Household debt associated with their homes also increased. Median property debt for people's homes increased from 172,000 NZ dollars to 206,000 NZ dollars over the three years.

"Because many people's main asset is the house they live in, changes to the value of residential property has a big impact on household net worth," labor market and household statistics senior manager Jason Attewell said in a statement.

Net worth measures the value of all the assets a household owns, including property and savings, less all the debts, such as mortgages and credit card debt.

The median value of household assets was up 24 percent to 496,000 NZ dollars in the three years to June 2018. During the same period, household debt remained unchanged at about 42,000 NZ dollars in the year to June 2018, and household net worth rose 18 percent to a median net worth of 340,000 NZ dollars, statistics showed.

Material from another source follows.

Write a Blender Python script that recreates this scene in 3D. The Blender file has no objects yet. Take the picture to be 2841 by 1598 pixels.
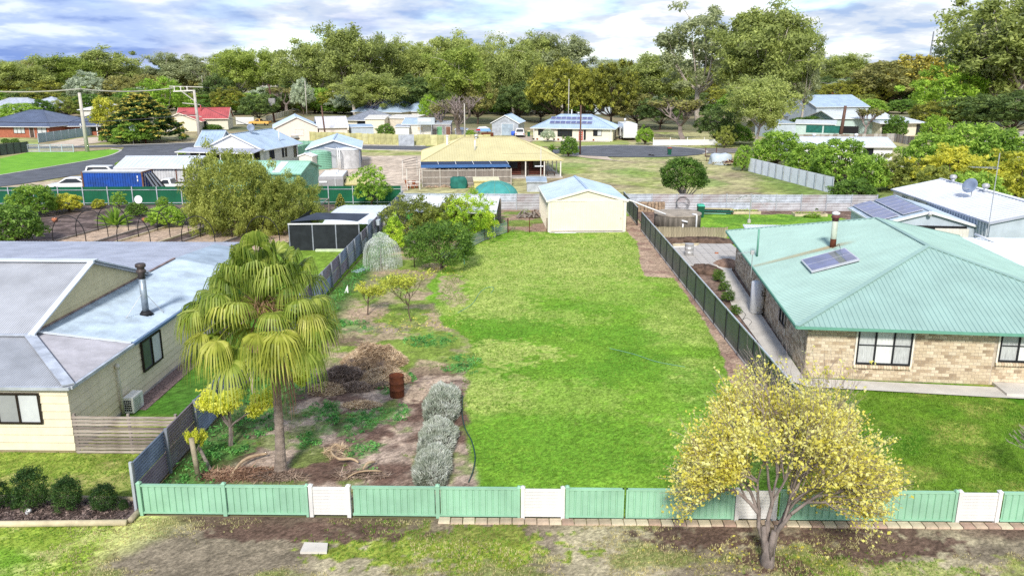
import bpy, math, random
import numpy as np
from mathutils import Vector, Matrix
R = math.radians
random.seed(7); rng = np.random.default_rng(7)
scene = bpy.context.scene
# ------------------------------------------------------------------ camera
CAM_H = 12.5; PITCH = R(14.87); YAW = R(1.05); FPX = 2255.0; IW, IH = 2841.0, 1598.0
cam_d = bpy.data.cameras.new('camera'); cam = bpy.data.objects.new('camera', cam_d)
scene.collection.objects.link(cam); scene.camera = cam
cam.location = (0, 0, CAM_H); cam.rotation_euler = (math.pi/2 - PITCH, 0, YAW)
cam_d.sensor_width = 36; cam_d.lens = 36*FPX/IW; cam_d.clip_start = 0.5; cam_d.clip_end = 9000
# ------------------------------------------------------------------ sky + sun
SUN_EL, SUN_AZ = 38.0, 187.0          # compass style: 180 = behind the camera, 200 = a little to its left
SUN_STRENGTH, SUN_ANGLE = 2.3, 8.0
SKY_STRENGTH = 0.15; EXPOSURE = 1.0
w = bpy.data.worlds.new('World'); scene.world = w; w.use_nodes = True
nt = w.node_tree; nt.nodes.clear()
def N(tree, typ, **kw):
    n = tree.nodes.new(typ)
    for k, v in kw.items():
        if k.startswith('i_'): n.inputs[k[2:].replace('_', ' ')].default_value = v
        else: setattr(n, k, v)
    return n
def L(tree, a, b): tree.links.new(a, b)
def sky_world():
    t = nt
    out = N(t, 'ShaderNodeOutputWorld'); bg = N(t, 'ShaderNodeBackground'); bg.inputs[1].default_value = SKY_STRENGTH
    sky = N(t, 'ShaderNodeTexSky', sky_type='NISHITA', sun_disc=False)
    sky.sun_elevation = R(SUN_EL); sky.sun_rotation = R(SUN_AZ); sky.altitude = 60
    sky.air_density = 1.0; sky.dust_density = 0.6; sky.ozone_density = 1.6
    tc = N(t, 'ShaderNodeTexCoord'); sep = N(t, 'ShaderNodeSeparateXYZ'); L(t, tc.outputs['Generated'], sep.inputs[0])
    zc = N(t, 'ShaderNodeMath', operation='MAXIMUM'); L(t, sep.outputs['Z'], zc.inputs[0]); zc.inputs[1].default_value = 0.0
    za = N(t, 'ShaderNodeMath', operation='ADD'); L(t, zc.outputs[0], za.inputs[0]); za.inputs[1].default_value = 0.17
    dv = N(t, 'ShaderNodeVectorMath', operation='DIVIDE'); L(t, tc.outputs['Generated'], dv.inputs[0])
    cz = N(t, 'ShaderNodeCombineXYZ')
    for i in range(3): L(t, za.outputs[0], cz.inputs[i])
    L(t, cz.outputs[0], dv.inputs[1])
    fl = N(t, 'ShaderNodeVectorMath', operation='MULTIPLY'); L(t, dv.outputs[0], fl.inputs[0]); fl.inputs[1].default_value = (1.15, 1.0, 0)
    def noise(scale, detail, rough, loc, dist=0.0):
        mp = N(t, 'ShaderNodeMapping'); L(t, fl.outputs[0], mp.inputs[0]); mp.inputs['Location'].default_value = loc
        n = N(t, 'ShaderNodeTexNoise'); L(t, mp.outputs[0], n.inputs['Vector'])
        n.inputs['Scale'].default_value = scale; n.inputs['Detail'].default_value = detail
        n.inputs['Roughness'].default_value = rough; n.inputs['Distortion'].default_value = dist
        return n.outputs[0]
    def ramp(sock, stops, interp='EASE'):
        r = N(t, 'ShaderNodeValToRGB'); r.color_ramp.interpolation = interp; L(t, sock, r.inputs[0])
        e = r.color_ramp.elements
        while len(e) < len(stops): e.new(0.5)
        for el, (p, c) in zip(e, stops): el.position = p; el.color = (*c, 1) if len(c) == 3 else c
        return r.outputs[0]
    def mix(f, a, b):
        m = N(t, 'ShaderNodeMix', data_type='RGBA'); L(t, f, m.inputs[0])
        for s, x in ((m.inputs[6], a), (m.inputs[7], b)):
            if isinstance(x, tuple): s.default_value = (*x, 1)
            else: L(t, x, s)
        return m.outputs[2]
    K = 1.0
    # thin cover of bright cloud with blue gaps, then a layer of grey-blue heavy cloud
    cover = ramp(noise(1.0, 9, 0.55, (3.1, 1.3, 0), 0.15), [(0.36, (0, 0, 0)), (0.54, (1, 1, 1))])
    bright = ramp(noise(2.1, 9, 0.56, (7.7, 4.2, 0), 0.15), [(0.36, (1.5, 2.0, 2.95)), (0.47, (2.45, 2.75, 3.2)), (0.60, (3.75, 3.8, 3.85))])
    heavy_n = noise(0.42, 7, 0.52, (0.9, 2.6, 0), 0.2)
    # a weather front: heavier cloud toward the west (left) side of the sky
    side = N(t, 'ShaderNodeMath', operation='MULTIPLY_ADD'); L(t, sep.outputs['X'], side.inputs[0]); side.inputs[1].default_value = -0.34; L(t, heavy_n, side.inputs[2])
    heavy = ramp(side.outputs[0], [(0.50, (0, 0, 0)), (0.72, (1, 1, 1))])
    dark = ramp(noise(1.7, 8, 0.55, (2.2, 9.1, 0), 0.2), [(0.40, (.85, 1.3, 2.7)), (0.52, (1.75, 2.25, 3.4)), (0.64, (3.1, 3.45, 4.0))])
    clear = N(t, 'ShaderNodeMix', data_type='RGBA', blend_type='MULTIPLY'); clear.inputs[0].default_value = 1.0
    L(t, sky.outputs[0], clear.inputs[6]); clear.inputs[7].default_value = (.62, .66, .72, 1)
    c1 = mix(cover, clear.outputs[2], bright); c2 = mix(heavy, c1, dark)
    L(t, c2, bg.inputs[0]); L(t, bg.outputs[0], out.inputs[0])
sky_world()
sun_d = bpy.data.lights.new('sun', 'SUN'); sun = bpy.data.objects.new('sun', sun_d); scene.collection.objects.link(sun)
sun_d.energy = SUN_STRENGTH; sun_d.angle = R(SUN_ANGLE); sun_d.color = (1.0, 0.955, 0.88)
sd = Vector((math.sin(R(SUN_AZ))*math.cos(R(SUN_EL)), math.cos(R(SUN_AZ))*math.cos(R(SUN_EL)), math.sin(R(SUN_EL))))
sun.rotation_euler = sd.to_track_quat('Z', 'Y').to_euler(); sun.location = (-20, -40, 60)
vs = scene.view_settings; vs.view_transform = 'Standard'; vs.look = 'None'; vs.gamma = 1.0; vs.exposure = EXPOSURE; vs.use_curve_mapping = False
scene.cycles.max_bounces = 9; scene.cycles.diffuse_bounces = 5; scene.cycles.transparent_max_bounces = 10
scene.cycles.use_adaptive_sampling = True; scene.cycles.adaptive_threshold = 0.008
try: scene.cycles.use_denoising = False
except Exception: pass
# ------------------------------------------------------------------ survey helpers: photo position -> point on a known plane of the place
_fw = np.array([-math.sin(YAW)*math.cos(PITCH), math.cos(YAW)*math.cos(PITCH), -math.sin(PITCH)])
_rt = np.array([math.cos(YAW), math.sin(YAW), 0.0]); _up = np.cross(_rt, _fw); _C = np.array([0, 0, CAM_H])
def U(u, v, x=None, y=None, z=None):
    d = _fw + _rt*(u-IW/2)/FPX - _up*(v-IH/2)/FPX
    t = (x-_C[0])/d[0] if x is not None else (y-_C[1])/d[1] if y is not None else (z-_C[2])/d[2]
    return Vector(_C + t*d)
def G(u, v, z=0.0): return U(u, v, z=z)
def hgt(u, v, base): return U(u, v, y=base.y).z          # height of a point seen right above a ground point
def V(*a): return Vector(a)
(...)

For most households, the amount of property debt for each dollar of property asset held remained stable or reduced over the three years to June 2018. However, for households in the lowest 20 percent of the net worth distribution, the debt per dollar of asset, specifically for the home they live in, increased from 1.1 NZ dollars of debt to 1.75 NZ dollars, Stats NZ said.

"While the amount of debt a household holds is important, for wealth, it's the size of the debt in relation to the size of the assets that determines a household's net worth. Households with the lowest net worth now have more debt per dollar of asset in the house they live in than three years ago," Attewell said.